There’s an ersatz Wes Anderson quality to these early scenes, especially the ones set at a moonrise-kingdom Nazi summer camp run by Sam Rockwell and Rebel Wilson, as the most doltish, sarcastic officers in the Third Reich. But a plot does eventually emerge, emotionally grounding Waititi’s cartoon shenanigans. Jojo’s single mother, Rosie (Scarlett Johansson, gamely committing to her role as the most woke frau of 1945), gently pushes back against the cult mentality that’s consumed her son since his father disappeared on the front lines. And before long, the boy stumbles upon a secret she’s been concealing: the Jewish teenager, Elsa (Leave No Trace’s Thomasin McKenzie), hiding in their attic. Jojo can’t turn her into the authorities because she might reveal that the family was sheltering her for weeks. And so the two enter into an uneasy stalemate, their antagonism slowly giving way to friendship, Jojo’s loyalty to the movement buckling over time.

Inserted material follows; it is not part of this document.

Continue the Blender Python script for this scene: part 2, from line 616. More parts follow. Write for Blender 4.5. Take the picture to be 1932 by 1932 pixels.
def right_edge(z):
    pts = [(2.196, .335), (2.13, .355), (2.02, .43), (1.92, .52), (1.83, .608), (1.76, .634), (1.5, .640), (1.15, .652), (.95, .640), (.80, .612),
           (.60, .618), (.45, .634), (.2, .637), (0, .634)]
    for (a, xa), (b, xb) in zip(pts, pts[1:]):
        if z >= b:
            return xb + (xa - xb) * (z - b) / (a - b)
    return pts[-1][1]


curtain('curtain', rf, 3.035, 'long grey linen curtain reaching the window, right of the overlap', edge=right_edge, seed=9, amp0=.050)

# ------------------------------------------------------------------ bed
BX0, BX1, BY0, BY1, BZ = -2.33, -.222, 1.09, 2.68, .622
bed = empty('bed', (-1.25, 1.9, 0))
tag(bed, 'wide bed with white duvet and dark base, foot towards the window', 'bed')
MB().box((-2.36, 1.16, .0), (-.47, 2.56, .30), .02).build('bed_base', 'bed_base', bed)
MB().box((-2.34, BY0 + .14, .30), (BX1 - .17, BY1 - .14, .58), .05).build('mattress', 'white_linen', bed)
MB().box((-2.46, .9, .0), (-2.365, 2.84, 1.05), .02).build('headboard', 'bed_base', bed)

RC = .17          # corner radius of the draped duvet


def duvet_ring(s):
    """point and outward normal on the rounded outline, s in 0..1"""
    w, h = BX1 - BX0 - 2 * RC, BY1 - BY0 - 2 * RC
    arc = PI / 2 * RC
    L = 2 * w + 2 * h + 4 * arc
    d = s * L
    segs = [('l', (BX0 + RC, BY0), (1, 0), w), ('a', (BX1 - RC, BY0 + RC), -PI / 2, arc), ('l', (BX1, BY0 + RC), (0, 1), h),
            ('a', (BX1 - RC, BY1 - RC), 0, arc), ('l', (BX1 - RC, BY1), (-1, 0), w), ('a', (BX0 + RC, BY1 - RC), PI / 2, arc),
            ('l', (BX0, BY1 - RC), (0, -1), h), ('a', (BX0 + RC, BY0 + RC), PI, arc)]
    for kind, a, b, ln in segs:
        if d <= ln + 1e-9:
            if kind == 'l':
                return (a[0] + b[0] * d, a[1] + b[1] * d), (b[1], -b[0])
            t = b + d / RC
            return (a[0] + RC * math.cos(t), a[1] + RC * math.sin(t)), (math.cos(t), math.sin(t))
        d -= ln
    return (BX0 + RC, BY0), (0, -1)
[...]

If that sounds like the stuff of a fairly straightforward drama, it’s because it’s been borrowed from one: the Christine Leunens novel Caging Skies, which had its own sense of humor, just one not quite as outsized as Waititi’s. The Flight Of The Conchords alum has soaked the material in his sensibility, that signature droll absurdism that so winningly energized the Marvel house style. There are certainly laughs to be found in the writer-director-performer’s shtick (“So, how’s it all going with that Jew thing upstairs?” his imaginary Hitler casually asks the boy), as well as the verbal warfare between Jojo and Elsa, who trolls and threatens her swastika-sporting child companion. But even when the jokes land, they feel ornamental—a clown nose put on a maudlin template audiences have encountered many times before. Waititi, for all his sketch-comedy silliness, isn’t spoofing the kind of middlebrow Holocaust tearjerkers that used to routinely win the Foreign Language Oscar. He’s just made one of his own, jazzed up with a few gags: The Wilderpeople In The Striped Pajamas.

Is it idealistic or just foolish to go looking for proof of humanity’s essential goodness in maybe the most convincing evidence to the contrary? Jojo Rabbit, like plenty of films before it, wants to confront the unfathomable tragedy of the Holocaust with an empowering rebuttal: “Love is the most powerful thing in the world,” Rosie declares—a nice platitude that rings a little false in the face of so much real, destructive, life-destroying evil. The film doesn’t avert its eyes from death, exactly; there are casualties within the small world of characters it creates. But Waititi’s gooey humanism feels painfully naïve in the context of the defining horror of the 20th century. He doesn’t just let the Jojos of the world, the children indoctrinated into Hitler’s agenda, off the hook. He also seems to bend over backwards to depict the grown-up Nazis as incompetent goofballs or neurotic drones—no more detestable, really, than Colonel Klink—when he’s not offering them actual redemption. Even when Stephen Merchant shows up as a Gestapo, hunting for stowaways like Elsa, he’s a Monty Python caricature: a goofy bureaucrat beholden to Sieg Heil protocol and formality.

Maybe it comes back to the larger question of whether it’s even possible to fight fascism with comedy. By making the Nazis look like pure buffoons, does Jojo Rabbit risk diminishing their evil, even painting them in a vaguely sympathetic light? It’s certainly hard to imagine Waititi’s sentimental, kids-glove approach alienating anyone; even if you do the interpretative work to extend the film’s themes to contemporary crises, its condemnation of oppression is too general and toothless—too “they go low, we go high”—to offend, say, even an actual white supremacist. The film is “about right now” only in the sense that Nazis are back, and they still suck. Jojo Rabbit, a very nice but thin crowd-pleaser about love conquering all, bills itself as an “anti-hate satire.” But true satire challenges and provokes. This one offers free hugs.


Note: This is an expanded version of the review The A.V. Club ran from the Toronto International Film Festival.